Это запись под 2 декабря 1946 года.
Как хочется назвать этот день историческим!.. Ввести его в памятные даты русской литературы!.. Пусть бы в будущих учебниках, в их дальних веков интернетах стоит она вместе с датами рождения великих книг, событий жизни великих художников!.. Да будет ли?.. Что вообще будет дальше с русской литературой, русскими писателями? Где мы?.. Слишком много испорчено, извращено, подменено, — по Ахматовой, — «расхищено, предано, продано»… меня не очень занимает, скажем, какая в будущем будет выделка чугуна и стали, сколько зерна станут, наконец, собирать по осени, моя душа болит о литературе.
Помнится, приезжал в СССР госсекретарь США Шульц, захотел встретиться с нашими писателями. Встреча была в Переделкино, на даче у Андрея Вознесенского. Запомнилась речь неглупого Шульца перед нами — американцы изучали, прощупывали тогда наше мнение насчет перестройки: помогать нам или нет? Шульц говорил: «Человечество выходит на некие новые рубежи, на решение совсем новых проблем. Оно уже решило и придумало, как собирать много хлеба, чтобы всем хватило, и как каждому дать штаны. Вы, в России и еще кое-где в странах третьего мира, только и остались, кто не может никак одолеть этих примитивных в сути проблем. И это ваше частное дело. Мозги на это больше тратить не нужно. Мозги нужны совсем для другого: для изучения проблем глобальной экологии, астрономии, биологии, изучения самого мозга и т. п., на художество и искусства».
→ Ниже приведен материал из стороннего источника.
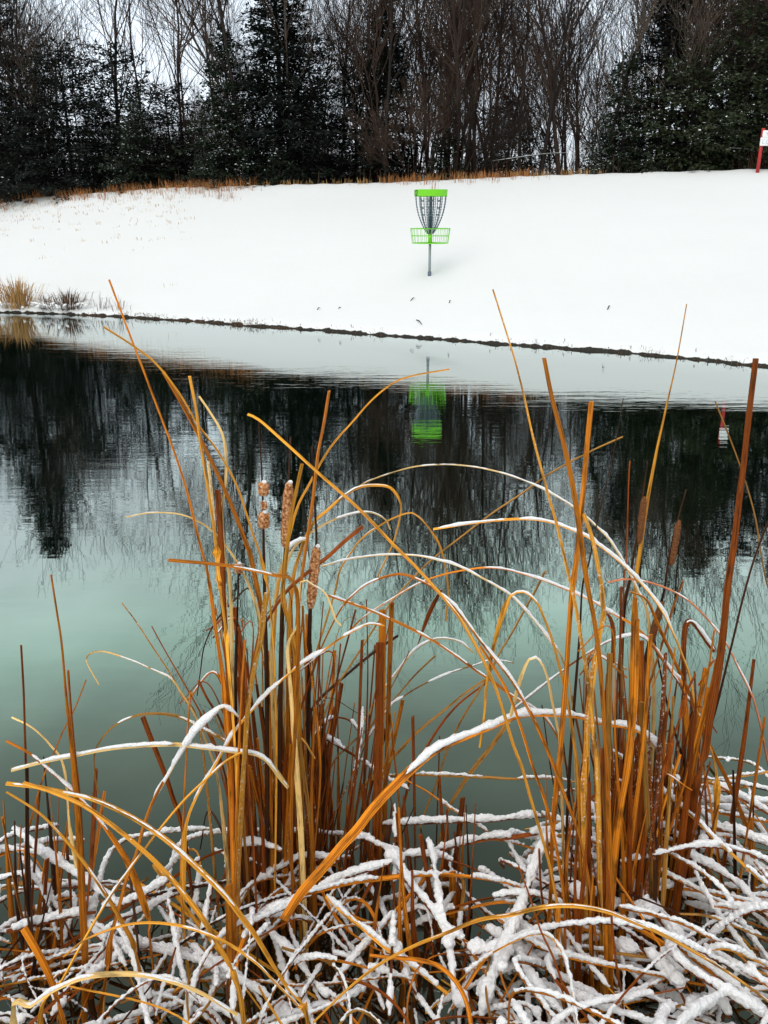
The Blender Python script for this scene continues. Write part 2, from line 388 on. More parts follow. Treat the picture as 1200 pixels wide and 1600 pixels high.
def blade(parent, px, D, wpx, tone, snow=0, tip=.25, dD=None, dust=0, loc=True, twist=None, name='leaf', down=True, brk=.25, lo=.3, upto=9.):
    """px traced base -> tip; D the distance of the base, dD how far the tip leans away (+) or towards (-)"""
    if dD is None: dD = rl.uniform(-.12, .16)
    seg = [0]
    for a, b in zip(px, px[1:]): seg.append(seg[-1] + math.hypot(a[0] - b[0], a[1] - b[1]))
    T = seg[-1]
    P = [atD(x, y, D + dD * (s / T) ** 1.4) for (x, y), s in zip(px, seg)]
    if down and P[0].z > -.03:
        P = [Vector((P[0].x + (P[0].x - P[1].x) * .15, P[0].y, min(-.06, P[0].z - .1)))] + P
    pts = catmull(P, .011 if snow or T < 400 else .016)
    w = wpx / F * ((P[-1] + P[0]) * .5 - Vector((0, 0, CAMH))).length * 1.06
    sd = rl.uniform(0, 90)
    W = widths(len(pts), w, tip, tip > .9)
    tw = twist if twist is not None else (rl.uniform(-.5, .5), rl.uniform(-.7, .7))
    base = parent.location if parent is not None else P[0].copy()
    pl = [p - base for p in pts]
    me = ribbon(pl, W, tw[0], tw[1], sd, hint=None)
    o = put(name, me, LMAT(tone, dust), parent)
    if parent is None: o.location = base
    if snow:
        sm = snowcap(pl, W, snow * .62, sd, breakup=brk, lo=lo, upto=upto)
        if sm: put('snow', sm, SNOW, o)
    return o

# ---- the clumps: (label, base pixel, D)
clumps = {}
def clump(key, label, x, y, D, group=None):
    p = atD(x, y, D); clumps[key] = empty('cattail_clump', (p.x, p.y, 0), label, 'reed clump', group)
clump('LF', 'tall golden cattail leaves crossing at top left, rooted before the dense brown clump', 372, 1480, 1.52)
clump('LM', 'dense clump of orange brown cattail leaves behind the two fuzzy seed heads', 430, 1440, 1.72)
clump('LR', 'cattail leaves fanning out to the right of the dense brown clump', 500, 1420, 1.86)
clump('MS', 'few short broken upright reeds standing between the two big clumps', 600, 1380, 1.80)
clump('BD', 'brown reeds rooted in mid water behind the snowy star of fallen leaves', 650, 1390, 2.0)
clump('RF', 'tallest bright orange cattail blades in front of the right hand clump', 910, 1560, 1.38)
clump('RM', 'dense upright brown cattail leaves in the middle of the right hand clump', 960, 1450, 1.62)
clump('RB', 'dark thin reeds with ragged seed spikes at the back of the right hand clump', 1010, 1400, 1.82)
clump('RE', 'long brown reeds leaning out at the right edge of the picture', 1080, 1420, 1.72)
clump('LE', 'sparse upright brown reeds standing at the left edge of the water', 110, 1480, 1.50)
clump('LG', 'golden snow lined leaves arching low across the bottom left corner', 60, 1500, 1.34)

B = lambda key, *a, **k: blade(clumps[key], *a, **k)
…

В самом деле, старик в своем вечно-зеленом галстуке был, похоже, прав. Мы отстали от авангарда далеко-далеко, на общечеловеческом американском полигоне давно решили то, о чем он говорил. Мы лишь болтали о техническом прогрессе, хвастали лунником и Гагариным, а сами все склеивали обмылки и запирали дверь газетой. Били себя в грудь: у нас, де, душа, духовность против ихней глупой техники и роботов. А выяснилось, что душа-то устала и выщербилась, у иных и вовсе давно вышла… через пятки.
Без литературы, без культуры нам все равно не одолеть порчи. Без Бунина, о котором и заикнуться нельзя было более полувека.